Among the other astonishing characters flitting around Biarritz there was a very amusing Belgian woman who had something to do with the Red Cross. That at least is what she told us—and perched on her mighty bosom, on the stained grey wool into which it had been squeezed, was some kind of badge. This lady drank immoderately and wrote love letters to the elderly countess, imploring her for material assistance. The letters began with the words: “ Votre Beauté! ”
The countess did not deny the woman the help she asked for, but to her friends she said, “I must admit I am quite afraid to be left alone with her. She gives me such passionate looks.”
This remarkable countess had also taken Dmitry Sergeyevich under her wing—though she took no interest in Zinaida Nikolaevna, whom she merely tolerated as a writer’s wife. As a rule, she disliked women. Women were rivals: well-bred gentlemen are unfailingly courteous to women, and the countess wished to reign supreme. She introduced the Merezhkovskys to the German who resembled the engraving by Dürer, organized breakfast parties and made plans for all kinds of unusual lectures, talks and outings. It was around this time that the Nazi–Soviet pact broke down. Merezhkovsky then boldly affirmed what was to become his motto: “If the Devil is against the Bolsheviks, you should ally yourself with the Devil.” The Germans, of course, were the Devil.

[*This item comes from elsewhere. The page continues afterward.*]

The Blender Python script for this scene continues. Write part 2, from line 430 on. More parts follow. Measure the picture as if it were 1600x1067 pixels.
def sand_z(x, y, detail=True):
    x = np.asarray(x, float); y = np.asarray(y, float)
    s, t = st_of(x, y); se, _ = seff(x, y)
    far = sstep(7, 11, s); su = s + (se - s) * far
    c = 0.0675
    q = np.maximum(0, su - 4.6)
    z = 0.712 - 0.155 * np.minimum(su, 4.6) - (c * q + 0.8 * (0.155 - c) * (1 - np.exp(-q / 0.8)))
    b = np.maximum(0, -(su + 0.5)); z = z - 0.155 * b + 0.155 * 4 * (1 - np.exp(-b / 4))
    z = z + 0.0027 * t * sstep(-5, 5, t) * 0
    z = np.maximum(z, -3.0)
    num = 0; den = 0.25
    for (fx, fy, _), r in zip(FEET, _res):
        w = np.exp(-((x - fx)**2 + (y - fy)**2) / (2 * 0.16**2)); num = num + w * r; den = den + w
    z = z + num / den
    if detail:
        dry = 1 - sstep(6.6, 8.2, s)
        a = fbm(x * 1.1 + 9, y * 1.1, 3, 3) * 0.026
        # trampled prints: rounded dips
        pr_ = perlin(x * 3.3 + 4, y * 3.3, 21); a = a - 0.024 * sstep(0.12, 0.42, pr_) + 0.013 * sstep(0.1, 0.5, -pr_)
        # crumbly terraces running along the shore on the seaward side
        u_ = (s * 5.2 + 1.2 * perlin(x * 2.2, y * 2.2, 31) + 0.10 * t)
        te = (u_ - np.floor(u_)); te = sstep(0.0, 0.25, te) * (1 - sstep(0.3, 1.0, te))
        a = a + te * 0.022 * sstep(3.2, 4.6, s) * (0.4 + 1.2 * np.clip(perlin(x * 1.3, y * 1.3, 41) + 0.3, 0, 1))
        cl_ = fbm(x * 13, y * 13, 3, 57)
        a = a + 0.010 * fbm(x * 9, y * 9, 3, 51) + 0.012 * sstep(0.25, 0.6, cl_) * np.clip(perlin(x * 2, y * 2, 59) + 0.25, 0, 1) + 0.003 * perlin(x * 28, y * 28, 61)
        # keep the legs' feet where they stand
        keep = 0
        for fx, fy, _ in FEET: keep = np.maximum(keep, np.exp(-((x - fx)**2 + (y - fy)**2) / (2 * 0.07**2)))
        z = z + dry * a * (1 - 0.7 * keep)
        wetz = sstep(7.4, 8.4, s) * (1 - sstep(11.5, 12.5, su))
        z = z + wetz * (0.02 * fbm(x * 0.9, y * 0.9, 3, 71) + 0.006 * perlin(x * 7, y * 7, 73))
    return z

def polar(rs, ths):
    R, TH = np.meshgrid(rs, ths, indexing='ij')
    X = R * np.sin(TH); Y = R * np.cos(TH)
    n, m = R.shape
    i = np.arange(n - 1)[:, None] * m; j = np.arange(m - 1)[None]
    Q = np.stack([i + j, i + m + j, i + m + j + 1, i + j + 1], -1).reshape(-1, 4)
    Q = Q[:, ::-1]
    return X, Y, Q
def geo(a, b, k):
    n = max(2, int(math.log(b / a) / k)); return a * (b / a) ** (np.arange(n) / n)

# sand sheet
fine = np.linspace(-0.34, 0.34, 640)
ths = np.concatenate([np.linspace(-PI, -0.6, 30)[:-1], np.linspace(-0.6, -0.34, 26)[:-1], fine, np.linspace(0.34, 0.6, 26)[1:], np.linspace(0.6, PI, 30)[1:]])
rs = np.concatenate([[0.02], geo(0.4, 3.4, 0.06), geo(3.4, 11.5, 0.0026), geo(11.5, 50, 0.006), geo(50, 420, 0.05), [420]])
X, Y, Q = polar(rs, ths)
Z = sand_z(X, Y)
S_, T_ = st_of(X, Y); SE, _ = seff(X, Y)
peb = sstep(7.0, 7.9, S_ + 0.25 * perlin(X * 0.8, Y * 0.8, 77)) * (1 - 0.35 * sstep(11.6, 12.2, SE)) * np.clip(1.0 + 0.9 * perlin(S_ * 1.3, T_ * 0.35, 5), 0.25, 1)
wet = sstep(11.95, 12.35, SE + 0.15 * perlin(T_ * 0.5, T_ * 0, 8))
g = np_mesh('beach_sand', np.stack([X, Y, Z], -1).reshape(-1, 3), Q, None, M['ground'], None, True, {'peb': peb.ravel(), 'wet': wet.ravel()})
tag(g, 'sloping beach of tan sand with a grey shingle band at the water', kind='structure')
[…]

The countess’s plans were indeed brilliant, but money was still very tight.
I remember once going to a café. Seated at a small table by the window were the Merezhkovskys. Not noticing me, they carried on with their conversation. Zinaida Nikolaevna had very poor hearing and Merezhkovsky’s voice filled the room: “They’ve cut off our electricity. Vladimir has been all over the town looking for candles, but there are none anywhere. We’re going to end up sitting in the dark.”

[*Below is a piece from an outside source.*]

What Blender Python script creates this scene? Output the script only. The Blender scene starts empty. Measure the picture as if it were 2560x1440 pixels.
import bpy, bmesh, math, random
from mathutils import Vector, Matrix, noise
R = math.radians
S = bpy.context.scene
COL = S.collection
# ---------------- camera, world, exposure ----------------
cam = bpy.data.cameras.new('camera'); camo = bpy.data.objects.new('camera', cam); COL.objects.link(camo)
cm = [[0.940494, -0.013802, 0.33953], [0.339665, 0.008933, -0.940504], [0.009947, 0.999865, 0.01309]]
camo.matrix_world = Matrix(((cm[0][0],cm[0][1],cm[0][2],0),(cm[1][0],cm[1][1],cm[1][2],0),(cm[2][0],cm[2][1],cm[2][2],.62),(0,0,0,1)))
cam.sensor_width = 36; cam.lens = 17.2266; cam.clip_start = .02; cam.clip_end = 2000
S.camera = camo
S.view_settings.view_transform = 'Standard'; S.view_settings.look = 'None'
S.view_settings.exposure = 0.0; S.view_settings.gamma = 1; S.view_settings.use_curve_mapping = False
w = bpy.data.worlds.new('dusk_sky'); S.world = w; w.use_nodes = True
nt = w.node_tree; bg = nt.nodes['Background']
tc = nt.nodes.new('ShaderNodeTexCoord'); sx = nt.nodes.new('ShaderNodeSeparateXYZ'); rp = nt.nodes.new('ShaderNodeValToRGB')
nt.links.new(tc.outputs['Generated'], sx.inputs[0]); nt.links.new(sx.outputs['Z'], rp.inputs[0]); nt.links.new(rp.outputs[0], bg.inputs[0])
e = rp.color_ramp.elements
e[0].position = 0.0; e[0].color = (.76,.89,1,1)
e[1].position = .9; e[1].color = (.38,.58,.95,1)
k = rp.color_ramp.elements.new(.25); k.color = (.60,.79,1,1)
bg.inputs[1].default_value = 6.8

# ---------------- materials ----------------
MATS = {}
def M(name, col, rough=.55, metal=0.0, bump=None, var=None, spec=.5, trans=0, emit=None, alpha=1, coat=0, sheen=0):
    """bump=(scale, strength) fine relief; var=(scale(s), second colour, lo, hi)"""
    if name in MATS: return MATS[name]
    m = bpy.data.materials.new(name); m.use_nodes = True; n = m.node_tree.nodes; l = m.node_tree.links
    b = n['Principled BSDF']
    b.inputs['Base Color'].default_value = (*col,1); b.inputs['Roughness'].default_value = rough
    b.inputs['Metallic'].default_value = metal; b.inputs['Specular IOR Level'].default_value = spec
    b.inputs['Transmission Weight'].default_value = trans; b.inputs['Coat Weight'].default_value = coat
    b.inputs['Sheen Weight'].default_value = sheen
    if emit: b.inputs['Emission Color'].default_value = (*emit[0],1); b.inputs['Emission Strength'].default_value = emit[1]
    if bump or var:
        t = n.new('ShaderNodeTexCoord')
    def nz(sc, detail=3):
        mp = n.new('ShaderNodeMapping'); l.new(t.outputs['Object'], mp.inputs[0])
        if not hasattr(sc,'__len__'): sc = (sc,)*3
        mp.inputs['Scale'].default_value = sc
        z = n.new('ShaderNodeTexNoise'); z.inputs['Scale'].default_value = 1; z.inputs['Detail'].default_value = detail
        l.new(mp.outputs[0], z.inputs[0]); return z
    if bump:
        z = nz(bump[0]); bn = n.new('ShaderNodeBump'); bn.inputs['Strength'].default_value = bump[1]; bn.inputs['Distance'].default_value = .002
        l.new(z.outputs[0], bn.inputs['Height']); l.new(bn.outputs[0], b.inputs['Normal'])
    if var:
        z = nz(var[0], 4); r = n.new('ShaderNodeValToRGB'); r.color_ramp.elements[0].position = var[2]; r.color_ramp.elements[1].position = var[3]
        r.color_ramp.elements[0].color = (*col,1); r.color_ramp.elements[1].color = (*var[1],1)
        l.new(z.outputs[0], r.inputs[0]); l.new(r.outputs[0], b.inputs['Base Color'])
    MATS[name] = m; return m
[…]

He was very agitated. His teaspoon was trembling in his hand and rattling against his cup. There were red blotches on his pale cheeks. And I knew that there were indeed no candles to be found anywhere in Biarritz.
They were always irritated, astonished, even sincerely outraged by the need to pay bills. Zinaida Nikolaevna told me indignantly about how they had just had a visit from the man who hired out bed linen.
“The scoundrel just won’t leave us alone. Yesterday he was told that we were out, so he sat in the garden and waited for us. Thanks to that scoundrel we couldn’t even go for a walk.”
There was such childlike naivety in Zinaida Nikolaevna’s irritation that one’s sympathy always went to her rather than to the man whose bill had not been paid.